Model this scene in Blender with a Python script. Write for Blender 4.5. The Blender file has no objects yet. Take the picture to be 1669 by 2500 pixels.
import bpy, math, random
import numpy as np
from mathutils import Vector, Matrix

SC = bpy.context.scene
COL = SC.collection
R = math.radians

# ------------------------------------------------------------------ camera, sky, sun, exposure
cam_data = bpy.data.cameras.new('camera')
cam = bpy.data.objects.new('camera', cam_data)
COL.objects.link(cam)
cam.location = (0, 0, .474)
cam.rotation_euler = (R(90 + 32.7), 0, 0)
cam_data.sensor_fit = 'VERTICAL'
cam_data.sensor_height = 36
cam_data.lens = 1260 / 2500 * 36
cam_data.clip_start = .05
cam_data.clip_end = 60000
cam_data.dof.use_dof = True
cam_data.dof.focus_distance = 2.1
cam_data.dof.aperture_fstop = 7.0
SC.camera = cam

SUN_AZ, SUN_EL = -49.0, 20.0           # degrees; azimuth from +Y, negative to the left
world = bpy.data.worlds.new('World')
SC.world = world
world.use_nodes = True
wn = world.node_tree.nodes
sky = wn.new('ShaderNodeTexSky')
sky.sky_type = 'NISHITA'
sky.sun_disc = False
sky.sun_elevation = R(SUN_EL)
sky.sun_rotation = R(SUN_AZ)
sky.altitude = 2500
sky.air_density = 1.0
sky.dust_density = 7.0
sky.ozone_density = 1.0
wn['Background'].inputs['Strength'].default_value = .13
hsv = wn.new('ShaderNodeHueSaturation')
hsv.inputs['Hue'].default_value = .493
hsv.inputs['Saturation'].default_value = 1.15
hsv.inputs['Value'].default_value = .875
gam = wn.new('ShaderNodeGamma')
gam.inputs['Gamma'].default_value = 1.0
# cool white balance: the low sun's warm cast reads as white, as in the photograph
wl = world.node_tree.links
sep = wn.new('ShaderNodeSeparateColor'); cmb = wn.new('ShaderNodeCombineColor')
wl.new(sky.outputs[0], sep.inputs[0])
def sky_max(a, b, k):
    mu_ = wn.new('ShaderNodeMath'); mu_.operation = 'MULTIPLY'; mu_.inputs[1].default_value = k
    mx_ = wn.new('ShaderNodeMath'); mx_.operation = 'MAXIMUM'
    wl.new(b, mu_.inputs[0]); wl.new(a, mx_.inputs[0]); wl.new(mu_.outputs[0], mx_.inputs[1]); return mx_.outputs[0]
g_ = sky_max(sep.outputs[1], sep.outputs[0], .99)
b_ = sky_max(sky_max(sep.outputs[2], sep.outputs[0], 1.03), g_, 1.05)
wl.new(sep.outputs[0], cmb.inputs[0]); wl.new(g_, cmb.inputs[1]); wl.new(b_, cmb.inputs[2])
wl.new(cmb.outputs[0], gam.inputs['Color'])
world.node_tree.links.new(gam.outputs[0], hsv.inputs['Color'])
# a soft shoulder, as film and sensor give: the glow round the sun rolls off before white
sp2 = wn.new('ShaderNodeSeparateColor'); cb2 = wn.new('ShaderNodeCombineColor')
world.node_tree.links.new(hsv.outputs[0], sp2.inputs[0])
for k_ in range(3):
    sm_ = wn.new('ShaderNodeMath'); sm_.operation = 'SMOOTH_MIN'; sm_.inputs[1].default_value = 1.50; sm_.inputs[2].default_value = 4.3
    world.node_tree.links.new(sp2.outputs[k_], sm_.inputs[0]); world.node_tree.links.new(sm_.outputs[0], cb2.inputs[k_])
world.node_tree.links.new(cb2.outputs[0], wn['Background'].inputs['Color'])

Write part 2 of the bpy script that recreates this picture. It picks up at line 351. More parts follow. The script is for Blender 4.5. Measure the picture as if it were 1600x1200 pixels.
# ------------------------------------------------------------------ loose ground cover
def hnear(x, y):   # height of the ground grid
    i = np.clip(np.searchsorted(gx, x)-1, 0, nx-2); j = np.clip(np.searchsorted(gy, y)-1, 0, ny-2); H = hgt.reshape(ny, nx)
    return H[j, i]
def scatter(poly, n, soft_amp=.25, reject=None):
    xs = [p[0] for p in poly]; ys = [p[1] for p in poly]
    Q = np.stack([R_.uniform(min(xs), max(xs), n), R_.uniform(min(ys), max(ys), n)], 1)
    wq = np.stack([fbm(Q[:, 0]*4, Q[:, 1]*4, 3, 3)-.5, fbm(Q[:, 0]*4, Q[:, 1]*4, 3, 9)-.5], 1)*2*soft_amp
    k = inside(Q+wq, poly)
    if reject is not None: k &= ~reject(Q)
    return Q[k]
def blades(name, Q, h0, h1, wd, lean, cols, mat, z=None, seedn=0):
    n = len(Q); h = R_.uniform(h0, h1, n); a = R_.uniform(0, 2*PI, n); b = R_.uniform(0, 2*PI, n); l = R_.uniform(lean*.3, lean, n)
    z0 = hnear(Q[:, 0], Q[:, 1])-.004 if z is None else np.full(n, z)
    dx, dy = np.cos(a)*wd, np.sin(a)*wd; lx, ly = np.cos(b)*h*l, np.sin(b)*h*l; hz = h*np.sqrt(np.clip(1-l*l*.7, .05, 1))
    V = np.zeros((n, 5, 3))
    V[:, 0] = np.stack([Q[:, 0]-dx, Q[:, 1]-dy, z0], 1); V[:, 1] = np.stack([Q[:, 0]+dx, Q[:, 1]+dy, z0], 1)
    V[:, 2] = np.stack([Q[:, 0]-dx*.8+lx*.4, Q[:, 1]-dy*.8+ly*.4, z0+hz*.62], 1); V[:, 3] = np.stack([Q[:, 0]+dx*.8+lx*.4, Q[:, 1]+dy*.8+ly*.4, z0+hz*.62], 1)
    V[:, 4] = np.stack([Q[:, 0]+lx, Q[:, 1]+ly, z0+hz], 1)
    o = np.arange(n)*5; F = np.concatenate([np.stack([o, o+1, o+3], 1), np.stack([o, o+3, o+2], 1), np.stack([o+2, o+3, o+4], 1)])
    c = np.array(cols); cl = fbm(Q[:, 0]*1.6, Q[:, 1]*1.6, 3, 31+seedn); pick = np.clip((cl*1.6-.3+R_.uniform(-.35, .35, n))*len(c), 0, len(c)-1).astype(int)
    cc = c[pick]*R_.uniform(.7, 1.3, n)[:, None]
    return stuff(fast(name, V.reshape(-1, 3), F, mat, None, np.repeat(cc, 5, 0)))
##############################
- Request -
Set the lines down exactly, from the first line of the records to the line where "from mathutils import Vector, Matrix" appears, with both ends kept.

- Response for this exercise -
Model this scene in Blender with a Python script. Write for Blender 4.5. The Blender file has no objects yet. Take the picture to be 1669 by 2500 pixels.
import bpy, math, random
import numpy as np
from mathutils import Vector, Matrix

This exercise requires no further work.